#### Exercise data

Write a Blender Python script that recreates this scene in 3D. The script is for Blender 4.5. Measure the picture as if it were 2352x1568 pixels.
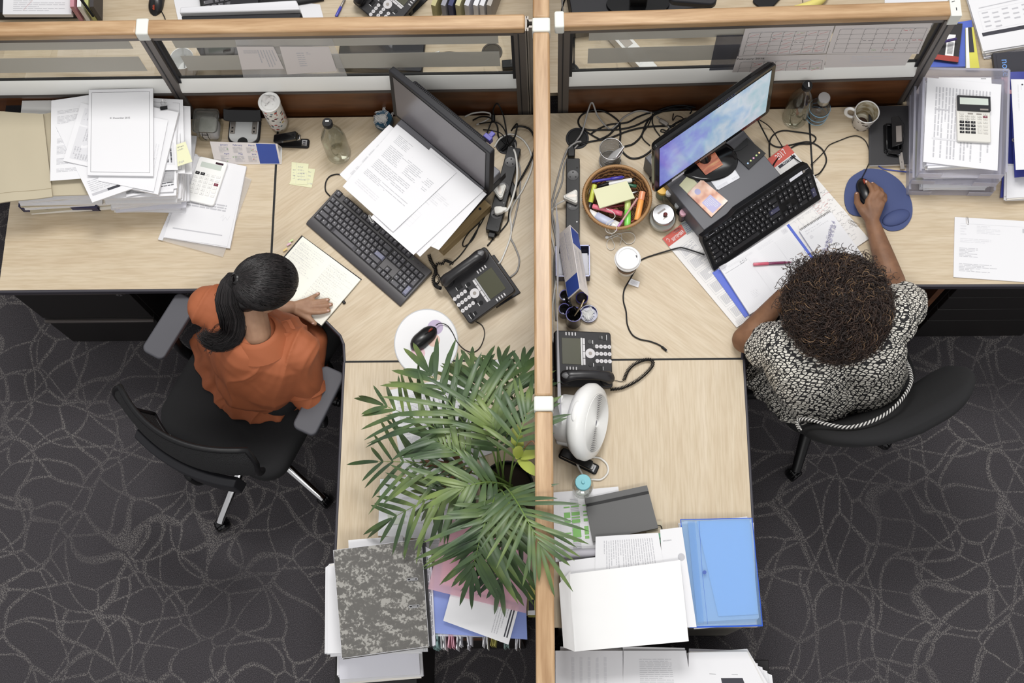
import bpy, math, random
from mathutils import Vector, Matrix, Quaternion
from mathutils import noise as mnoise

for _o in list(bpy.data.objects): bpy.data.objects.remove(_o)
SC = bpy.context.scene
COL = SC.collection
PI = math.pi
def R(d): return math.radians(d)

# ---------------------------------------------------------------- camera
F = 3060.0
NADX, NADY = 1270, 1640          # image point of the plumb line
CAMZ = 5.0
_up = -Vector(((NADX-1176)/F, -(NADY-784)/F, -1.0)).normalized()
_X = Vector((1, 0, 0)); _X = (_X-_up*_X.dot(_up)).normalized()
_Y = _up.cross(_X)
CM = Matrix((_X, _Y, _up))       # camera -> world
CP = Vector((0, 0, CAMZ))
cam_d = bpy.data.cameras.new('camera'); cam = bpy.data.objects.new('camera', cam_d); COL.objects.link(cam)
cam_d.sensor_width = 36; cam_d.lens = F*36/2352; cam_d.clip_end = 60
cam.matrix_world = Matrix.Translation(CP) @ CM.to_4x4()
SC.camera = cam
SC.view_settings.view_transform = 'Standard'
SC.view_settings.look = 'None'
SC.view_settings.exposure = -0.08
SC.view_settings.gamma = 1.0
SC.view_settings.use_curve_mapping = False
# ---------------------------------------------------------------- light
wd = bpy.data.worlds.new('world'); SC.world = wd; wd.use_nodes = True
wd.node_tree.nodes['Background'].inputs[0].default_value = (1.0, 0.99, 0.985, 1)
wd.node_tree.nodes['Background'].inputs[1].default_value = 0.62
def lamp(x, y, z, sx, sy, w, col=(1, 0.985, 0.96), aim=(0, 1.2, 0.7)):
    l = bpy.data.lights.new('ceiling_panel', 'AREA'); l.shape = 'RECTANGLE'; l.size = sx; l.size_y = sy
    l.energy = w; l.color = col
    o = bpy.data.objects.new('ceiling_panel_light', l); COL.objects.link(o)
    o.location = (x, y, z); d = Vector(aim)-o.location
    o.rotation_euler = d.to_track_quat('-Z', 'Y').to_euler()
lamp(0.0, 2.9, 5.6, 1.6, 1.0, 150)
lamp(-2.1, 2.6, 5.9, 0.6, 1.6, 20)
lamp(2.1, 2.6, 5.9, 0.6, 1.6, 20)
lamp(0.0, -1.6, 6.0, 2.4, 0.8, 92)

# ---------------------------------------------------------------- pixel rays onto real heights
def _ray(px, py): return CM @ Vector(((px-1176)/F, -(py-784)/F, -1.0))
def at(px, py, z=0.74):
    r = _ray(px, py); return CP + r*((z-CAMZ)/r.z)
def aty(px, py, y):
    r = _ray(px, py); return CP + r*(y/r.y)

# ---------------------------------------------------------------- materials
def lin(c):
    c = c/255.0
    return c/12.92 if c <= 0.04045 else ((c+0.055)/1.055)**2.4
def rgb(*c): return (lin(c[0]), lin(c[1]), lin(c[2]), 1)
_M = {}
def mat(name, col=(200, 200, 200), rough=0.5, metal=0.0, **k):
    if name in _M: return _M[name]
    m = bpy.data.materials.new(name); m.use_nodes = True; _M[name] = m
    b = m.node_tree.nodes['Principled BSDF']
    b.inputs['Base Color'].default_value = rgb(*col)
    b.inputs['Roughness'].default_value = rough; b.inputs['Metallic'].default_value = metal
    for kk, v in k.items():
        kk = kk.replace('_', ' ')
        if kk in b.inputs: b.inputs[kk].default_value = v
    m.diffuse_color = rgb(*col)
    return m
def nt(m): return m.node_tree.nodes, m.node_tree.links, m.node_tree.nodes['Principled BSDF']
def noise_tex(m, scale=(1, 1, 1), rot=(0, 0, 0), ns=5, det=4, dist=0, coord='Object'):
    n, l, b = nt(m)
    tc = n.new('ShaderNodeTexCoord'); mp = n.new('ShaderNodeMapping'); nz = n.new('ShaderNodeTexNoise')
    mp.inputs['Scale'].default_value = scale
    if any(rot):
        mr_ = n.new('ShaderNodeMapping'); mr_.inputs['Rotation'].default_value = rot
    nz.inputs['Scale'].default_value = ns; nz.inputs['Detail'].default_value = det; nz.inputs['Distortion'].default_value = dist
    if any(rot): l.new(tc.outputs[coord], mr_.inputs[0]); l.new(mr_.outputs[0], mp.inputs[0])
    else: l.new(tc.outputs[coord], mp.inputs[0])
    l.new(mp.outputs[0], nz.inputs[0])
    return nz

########
#### Exercise data

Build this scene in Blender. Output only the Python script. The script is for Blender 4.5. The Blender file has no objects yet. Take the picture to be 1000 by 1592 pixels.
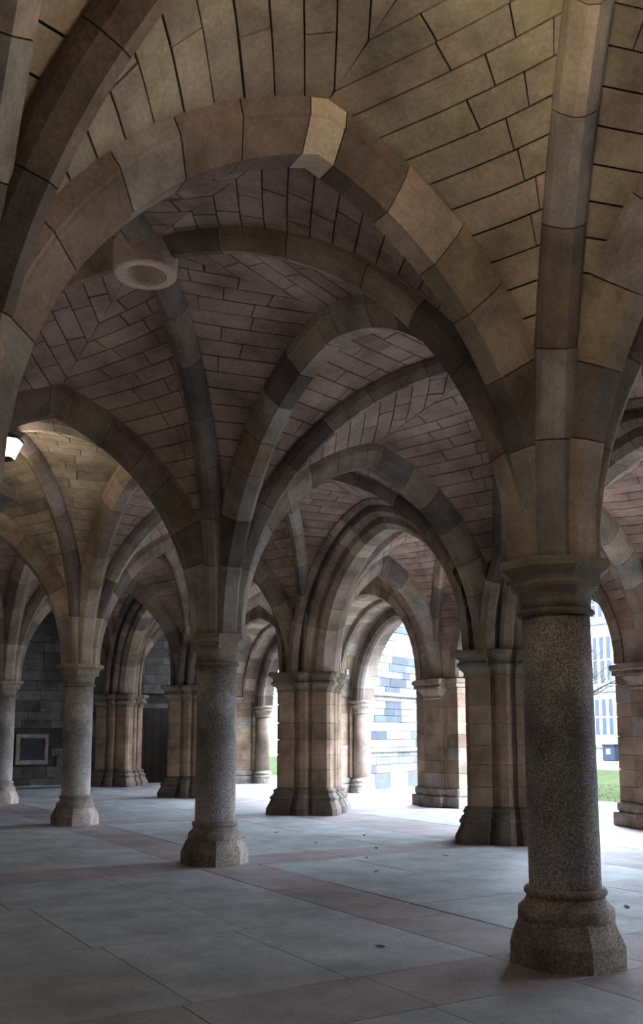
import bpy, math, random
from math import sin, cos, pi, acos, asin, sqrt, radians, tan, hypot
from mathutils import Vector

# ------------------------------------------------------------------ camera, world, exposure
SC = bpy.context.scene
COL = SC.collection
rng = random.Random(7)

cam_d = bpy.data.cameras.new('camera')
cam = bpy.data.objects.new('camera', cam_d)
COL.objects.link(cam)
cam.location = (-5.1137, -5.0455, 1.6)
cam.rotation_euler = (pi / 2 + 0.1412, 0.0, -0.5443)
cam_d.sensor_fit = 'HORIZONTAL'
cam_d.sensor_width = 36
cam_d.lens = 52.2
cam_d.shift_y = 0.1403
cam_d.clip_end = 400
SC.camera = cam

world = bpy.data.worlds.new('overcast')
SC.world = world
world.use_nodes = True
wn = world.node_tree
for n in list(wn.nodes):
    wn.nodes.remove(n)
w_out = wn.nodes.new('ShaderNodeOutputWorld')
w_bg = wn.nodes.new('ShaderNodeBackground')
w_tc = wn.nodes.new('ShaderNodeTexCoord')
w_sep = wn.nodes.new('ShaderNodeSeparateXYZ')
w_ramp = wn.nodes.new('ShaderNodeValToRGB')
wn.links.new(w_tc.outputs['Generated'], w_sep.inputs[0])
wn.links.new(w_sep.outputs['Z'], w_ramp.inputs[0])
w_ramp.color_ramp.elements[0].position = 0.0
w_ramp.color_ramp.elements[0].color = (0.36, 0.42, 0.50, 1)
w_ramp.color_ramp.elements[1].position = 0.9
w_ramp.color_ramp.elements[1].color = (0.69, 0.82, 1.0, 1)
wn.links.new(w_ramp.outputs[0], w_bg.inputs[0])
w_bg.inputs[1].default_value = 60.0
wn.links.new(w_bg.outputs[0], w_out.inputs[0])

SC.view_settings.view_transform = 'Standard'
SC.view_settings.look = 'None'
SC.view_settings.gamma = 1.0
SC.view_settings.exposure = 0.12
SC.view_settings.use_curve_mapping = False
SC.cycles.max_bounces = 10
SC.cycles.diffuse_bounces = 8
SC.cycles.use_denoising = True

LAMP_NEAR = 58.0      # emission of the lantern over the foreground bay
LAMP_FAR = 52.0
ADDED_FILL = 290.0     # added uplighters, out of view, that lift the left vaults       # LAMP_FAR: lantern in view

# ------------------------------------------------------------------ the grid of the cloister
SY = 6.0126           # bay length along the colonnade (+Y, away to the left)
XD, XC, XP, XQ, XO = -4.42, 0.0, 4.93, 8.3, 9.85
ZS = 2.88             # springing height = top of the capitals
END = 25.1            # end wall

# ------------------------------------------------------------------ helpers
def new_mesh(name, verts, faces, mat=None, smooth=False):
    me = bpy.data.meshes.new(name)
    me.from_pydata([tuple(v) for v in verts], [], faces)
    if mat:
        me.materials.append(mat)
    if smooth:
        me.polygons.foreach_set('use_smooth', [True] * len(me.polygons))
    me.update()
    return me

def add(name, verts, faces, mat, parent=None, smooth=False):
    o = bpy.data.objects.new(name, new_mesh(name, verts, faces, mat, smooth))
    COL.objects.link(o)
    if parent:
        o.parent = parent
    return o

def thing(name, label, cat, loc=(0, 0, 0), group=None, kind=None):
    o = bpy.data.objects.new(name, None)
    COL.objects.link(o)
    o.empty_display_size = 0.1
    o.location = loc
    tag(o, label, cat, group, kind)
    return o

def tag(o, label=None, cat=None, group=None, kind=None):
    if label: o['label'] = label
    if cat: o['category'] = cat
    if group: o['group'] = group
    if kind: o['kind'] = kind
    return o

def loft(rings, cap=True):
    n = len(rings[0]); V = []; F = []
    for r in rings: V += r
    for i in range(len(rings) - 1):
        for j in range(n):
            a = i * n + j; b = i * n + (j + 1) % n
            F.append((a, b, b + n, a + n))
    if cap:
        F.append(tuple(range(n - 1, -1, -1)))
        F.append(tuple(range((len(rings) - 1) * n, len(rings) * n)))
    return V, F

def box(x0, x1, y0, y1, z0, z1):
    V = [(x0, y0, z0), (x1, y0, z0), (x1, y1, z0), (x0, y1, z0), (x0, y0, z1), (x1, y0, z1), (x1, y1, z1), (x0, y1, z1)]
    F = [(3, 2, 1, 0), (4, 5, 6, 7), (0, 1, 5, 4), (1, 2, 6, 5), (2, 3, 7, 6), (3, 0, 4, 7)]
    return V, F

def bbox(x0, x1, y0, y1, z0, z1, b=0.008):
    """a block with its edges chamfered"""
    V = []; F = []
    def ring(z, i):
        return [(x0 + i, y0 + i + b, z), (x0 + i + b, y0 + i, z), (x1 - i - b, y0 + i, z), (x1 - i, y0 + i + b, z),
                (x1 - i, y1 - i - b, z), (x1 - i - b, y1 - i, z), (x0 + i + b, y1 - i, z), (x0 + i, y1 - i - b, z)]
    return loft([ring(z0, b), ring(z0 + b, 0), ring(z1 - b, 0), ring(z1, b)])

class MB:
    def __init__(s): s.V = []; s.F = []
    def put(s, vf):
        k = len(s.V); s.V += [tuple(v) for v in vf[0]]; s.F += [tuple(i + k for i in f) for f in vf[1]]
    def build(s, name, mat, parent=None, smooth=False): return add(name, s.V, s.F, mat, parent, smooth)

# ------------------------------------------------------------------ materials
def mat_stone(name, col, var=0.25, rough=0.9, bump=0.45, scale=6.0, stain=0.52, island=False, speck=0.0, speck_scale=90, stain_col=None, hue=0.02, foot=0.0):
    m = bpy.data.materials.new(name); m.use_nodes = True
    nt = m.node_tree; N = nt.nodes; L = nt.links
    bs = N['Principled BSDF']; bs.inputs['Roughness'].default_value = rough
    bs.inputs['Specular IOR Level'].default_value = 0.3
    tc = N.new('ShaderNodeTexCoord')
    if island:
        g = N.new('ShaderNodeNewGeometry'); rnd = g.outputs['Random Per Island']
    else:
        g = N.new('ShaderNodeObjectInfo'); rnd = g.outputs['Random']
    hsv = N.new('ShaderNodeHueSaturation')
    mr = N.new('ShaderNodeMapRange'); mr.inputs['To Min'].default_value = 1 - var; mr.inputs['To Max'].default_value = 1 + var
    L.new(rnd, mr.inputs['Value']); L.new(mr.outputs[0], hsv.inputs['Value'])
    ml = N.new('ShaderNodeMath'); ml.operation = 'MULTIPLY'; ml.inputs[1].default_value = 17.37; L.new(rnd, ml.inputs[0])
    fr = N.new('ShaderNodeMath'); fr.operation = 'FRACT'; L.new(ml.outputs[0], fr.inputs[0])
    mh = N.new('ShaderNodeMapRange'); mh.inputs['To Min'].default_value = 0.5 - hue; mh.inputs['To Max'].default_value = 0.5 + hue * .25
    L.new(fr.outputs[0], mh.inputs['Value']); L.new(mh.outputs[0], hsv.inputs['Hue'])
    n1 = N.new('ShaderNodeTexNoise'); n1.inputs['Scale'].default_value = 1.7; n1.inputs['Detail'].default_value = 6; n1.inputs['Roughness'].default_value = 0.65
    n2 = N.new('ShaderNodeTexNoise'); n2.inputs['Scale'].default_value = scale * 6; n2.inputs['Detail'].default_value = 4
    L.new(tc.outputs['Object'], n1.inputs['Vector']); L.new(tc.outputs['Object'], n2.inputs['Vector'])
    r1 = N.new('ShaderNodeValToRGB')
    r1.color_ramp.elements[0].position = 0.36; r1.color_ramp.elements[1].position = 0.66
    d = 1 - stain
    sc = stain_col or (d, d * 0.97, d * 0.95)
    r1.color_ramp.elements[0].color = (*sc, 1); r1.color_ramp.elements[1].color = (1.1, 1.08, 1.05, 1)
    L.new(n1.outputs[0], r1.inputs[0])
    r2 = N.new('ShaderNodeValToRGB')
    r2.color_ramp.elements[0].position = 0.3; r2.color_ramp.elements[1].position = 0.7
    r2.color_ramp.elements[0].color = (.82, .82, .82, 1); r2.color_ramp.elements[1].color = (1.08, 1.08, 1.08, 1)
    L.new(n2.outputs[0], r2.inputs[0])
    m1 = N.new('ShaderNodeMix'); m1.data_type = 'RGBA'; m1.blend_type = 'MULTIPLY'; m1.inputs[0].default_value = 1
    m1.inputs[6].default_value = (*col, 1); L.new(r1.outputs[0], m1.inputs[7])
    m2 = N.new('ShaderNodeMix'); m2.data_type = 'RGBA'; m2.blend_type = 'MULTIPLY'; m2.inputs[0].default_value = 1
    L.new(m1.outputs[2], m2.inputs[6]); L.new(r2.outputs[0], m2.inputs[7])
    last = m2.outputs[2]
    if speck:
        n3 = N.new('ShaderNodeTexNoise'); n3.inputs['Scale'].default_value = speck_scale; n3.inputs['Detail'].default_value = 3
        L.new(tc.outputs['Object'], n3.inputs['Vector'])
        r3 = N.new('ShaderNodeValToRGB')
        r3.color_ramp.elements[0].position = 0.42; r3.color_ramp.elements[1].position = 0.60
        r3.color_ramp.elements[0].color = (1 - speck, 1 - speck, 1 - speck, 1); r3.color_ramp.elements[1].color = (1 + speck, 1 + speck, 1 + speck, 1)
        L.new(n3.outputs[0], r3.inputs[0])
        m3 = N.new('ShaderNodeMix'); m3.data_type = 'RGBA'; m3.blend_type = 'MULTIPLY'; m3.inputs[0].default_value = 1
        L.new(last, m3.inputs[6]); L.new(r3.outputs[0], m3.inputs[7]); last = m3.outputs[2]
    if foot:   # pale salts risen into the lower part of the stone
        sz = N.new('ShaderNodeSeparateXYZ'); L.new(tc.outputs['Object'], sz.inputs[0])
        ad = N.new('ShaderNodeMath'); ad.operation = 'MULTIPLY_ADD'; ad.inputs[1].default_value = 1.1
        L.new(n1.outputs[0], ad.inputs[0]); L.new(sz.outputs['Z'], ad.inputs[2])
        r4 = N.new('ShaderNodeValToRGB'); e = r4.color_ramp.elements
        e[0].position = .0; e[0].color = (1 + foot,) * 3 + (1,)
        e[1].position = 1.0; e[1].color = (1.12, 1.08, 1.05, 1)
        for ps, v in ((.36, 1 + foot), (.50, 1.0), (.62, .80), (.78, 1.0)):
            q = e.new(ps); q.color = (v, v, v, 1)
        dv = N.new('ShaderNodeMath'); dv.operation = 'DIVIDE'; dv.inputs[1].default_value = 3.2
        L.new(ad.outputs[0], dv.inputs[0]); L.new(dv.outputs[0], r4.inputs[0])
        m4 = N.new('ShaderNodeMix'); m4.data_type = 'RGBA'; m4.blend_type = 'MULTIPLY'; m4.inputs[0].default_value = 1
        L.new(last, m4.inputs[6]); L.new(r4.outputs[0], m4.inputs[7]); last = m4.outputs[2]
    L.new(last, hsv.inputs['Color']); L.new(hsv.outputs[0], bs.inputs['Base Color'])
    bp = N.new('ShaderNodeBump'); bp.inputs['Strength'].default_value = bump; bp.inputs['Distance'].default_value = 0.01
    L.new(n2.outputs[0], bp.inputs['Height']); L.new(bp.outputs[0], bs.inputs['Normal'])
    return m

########
#### Exercise data

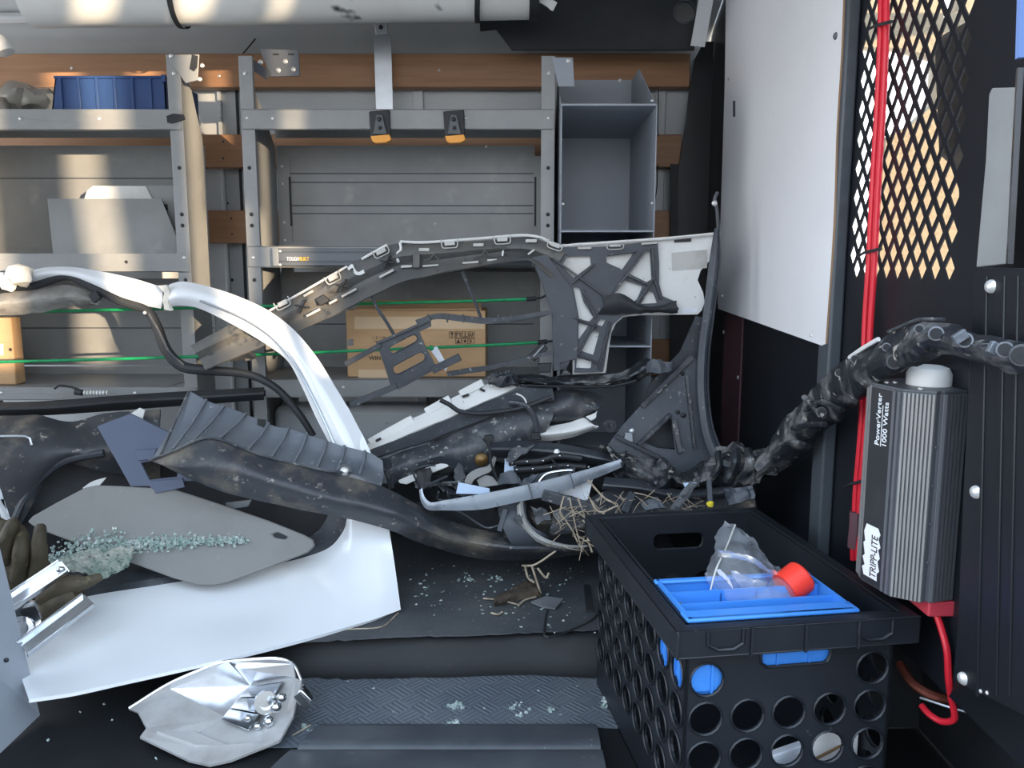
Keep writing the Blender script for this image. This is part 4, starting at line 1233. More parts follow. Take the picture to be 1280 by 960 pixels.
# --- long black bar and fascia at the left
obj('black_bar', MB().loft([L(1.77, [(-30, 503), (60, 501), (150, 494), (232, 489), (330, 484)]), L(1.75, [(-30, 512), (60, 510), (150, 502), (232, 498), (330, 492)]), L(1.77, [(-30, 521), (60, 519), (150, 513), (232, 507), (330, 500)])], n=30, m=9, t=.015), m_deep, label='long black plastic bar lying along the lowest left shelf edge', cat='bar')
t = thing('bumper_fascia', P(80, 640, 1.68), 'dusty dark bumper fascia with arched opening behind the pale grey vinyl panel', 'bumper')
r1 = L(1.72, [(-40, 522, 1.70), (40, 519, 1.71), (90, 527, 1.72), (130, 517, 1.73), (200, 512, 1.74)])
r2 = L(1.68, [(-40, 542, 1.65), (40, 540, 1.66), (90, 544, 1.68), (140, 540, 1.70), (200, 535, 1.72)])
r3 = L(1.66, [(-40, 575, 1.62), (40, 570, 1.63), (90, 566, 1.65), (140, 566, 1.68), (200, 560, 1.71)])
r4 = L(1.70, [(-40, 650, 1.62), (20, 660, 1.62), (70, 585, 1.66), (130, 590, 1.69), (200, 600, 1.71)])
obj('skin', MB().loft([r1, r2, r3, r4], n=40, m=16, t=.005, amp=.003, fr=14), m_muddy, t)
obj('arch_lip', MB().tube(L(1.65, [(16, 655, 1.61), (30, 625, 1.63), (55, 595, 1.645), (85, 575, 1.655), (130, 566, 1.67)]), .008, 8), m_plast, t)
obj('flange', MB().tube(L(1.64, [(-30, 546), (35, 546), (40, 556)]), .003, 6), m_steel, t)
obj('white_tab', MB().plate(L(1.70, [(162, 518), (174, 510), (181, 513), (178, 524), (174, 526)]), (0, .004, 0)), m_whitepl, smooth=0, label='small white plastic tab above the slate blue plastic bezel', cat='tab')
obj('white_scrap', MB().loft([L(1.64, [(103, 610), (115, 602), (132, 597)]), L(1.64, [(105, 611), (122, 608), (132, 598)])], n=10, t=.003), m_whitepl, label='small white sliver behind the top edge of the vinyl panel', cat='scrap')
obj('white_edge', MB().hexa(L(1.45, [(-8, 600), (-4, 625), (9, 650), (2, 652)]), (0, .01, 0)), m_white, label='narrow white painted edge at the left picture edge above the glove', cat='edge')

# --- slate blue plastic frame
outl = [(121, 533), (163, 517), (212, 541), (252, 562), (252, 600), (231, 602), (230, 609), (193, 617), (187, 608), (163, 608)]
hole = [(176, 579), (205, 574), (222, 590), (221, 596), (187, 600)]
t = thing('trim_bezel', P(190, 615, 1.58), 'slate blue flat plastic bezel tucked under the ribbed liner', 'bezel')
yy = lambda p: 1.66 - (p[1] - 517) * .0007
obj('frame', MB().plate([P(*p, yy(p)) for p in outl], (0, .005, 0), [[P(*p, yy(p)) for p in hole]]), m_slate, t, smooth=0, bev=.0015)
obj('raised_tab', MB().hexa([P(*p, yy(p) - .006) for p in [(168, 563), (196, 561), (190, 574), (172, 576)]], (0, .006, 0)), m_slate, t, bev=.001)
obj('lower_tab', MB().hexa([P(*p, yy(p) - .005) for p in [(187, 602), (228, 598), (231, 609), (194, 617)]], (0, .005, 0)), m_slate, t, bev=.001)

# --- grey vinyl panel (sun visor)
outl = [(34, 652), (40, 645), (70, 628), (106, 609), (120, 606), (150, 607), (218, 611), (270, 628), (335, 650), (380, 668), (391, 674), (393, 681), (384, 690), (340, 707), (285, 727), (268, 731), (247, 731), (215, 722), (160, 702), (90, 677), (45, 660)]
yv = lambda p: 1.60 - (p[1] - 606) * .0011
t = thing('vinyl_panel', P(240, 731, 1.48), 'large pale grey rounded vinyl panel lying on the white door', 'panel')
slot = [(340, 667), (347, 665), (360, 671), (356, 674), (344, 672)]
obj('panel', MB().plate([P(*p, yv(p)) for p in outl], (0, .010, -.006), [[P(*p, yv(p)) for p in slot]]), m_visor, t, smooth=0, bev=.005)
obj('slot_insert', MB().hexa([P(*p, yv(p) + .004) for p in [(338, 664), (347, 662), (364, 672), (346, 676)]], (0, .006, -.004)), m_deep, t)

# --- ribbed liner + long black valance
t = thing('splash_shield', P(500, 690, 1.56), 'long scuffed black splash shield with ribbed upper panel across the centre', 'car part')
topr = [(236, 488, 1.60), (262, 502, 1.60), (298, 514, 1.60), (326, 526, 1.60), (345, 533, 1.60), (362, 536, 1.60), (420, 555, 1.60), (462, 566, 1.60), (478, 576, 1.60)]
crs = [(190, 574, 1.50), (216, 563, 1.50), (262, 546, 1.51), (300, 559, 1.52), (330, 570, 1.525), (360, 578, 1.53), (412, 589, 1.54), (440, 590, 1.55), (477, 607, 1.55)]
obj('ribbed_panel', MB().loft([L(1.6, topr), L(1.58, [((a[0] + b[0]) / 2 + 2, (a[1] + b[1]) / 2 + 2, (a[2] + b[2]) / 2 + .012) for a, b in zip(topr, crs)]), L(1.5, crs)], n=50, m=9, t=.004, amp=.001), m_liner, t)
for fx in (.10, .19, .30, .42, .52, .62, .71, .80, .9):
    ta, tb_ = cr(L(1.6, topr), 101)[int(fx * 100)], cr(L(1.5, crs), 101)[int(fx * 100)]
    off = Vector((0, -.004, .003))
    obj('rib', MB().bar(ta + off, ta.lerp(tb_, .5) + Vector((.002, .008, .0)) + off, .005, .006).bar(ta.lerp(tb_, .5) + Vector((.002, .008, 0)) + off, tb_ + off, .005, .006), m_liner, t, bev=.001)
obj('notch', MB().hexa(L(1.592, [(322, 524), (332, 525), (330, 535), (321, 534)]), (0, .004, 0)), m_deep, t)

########

| Do this |
Out of the records, collect only those lines that contain the string "script".

| Written solution |
Write a Blender Python script that recreates this scene in 3D. The script is for Blender 4.5. Measure the picture as if it were 2352x1568 pixels.
Build this scene in Blender. Output only the Python script. The script is for Blender 4.5. The Blender file has no objects yet. Take the picture to be 1000 by 1592 pixels.
Keep writing the Blender script for this image. This is part 4, starting at line 1233. More parts follow. Take the picture to be 1280 by 960 pixels.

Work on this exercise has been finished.